Cuidadosa pesquisa antecedeu a seleção e incluiu o convívio com as jovens escritoras em seminários e encontros, fazendo com que, mais do que uma publicação, fosse uma interpelação da vida universitária e, forçosamente, do cânone literário vigente.
Quatro anos depois do lançamento da antologia de poetas mulheres, as escolhas de Heloisa só fazem se revelar acertadas. A afirmação de que “não há uma linguagem sem o corpo” vai além da poesia, é válida para toda a literatura de mulheres que percebeu que o relato de experiência de vida, legitimado pelos ganhos do feminismo, é importante para sua escrita.

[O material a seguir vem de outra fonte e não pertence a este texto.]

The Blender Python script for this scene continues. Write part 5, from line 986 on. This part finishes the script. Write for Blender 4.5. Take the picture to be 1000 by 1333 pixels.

Poderia dizer que poetas como Adelaide Ivánova e Luiza Romão já fazem parte do cânone, mas não é isso que importa.
É de Heloisa a “orelha” de Ninguém quis ver, livro de Bruna Mitrano de 2023, que fora uma das participantes da antologia, apresentada no texto como autora cujo foco “são as situações vulneráveis” que formam “a saga de invisibilidade de tantas mulheres”.
Leio no poema que dá título ao livro:
nasci com dentes podres
coisa de família
minha avó ficou banguela
aos vinte e seis
os tios todos
têm dentadura
criança diziam tão bonita mas
assim
não vai arrumar namorado
eu não queria arrumar namorado (Mitrano, 2023, p.35)
E fico pensando nos tantos sucessos que Heloisa conseguiu, nesse caso, negociar com leitores, com a academia e seus currículos, com a crítica cultural e literária um novo cânone. Mais uma vez trouxe o novo, novo que encontrou seu lugar e aí ficou.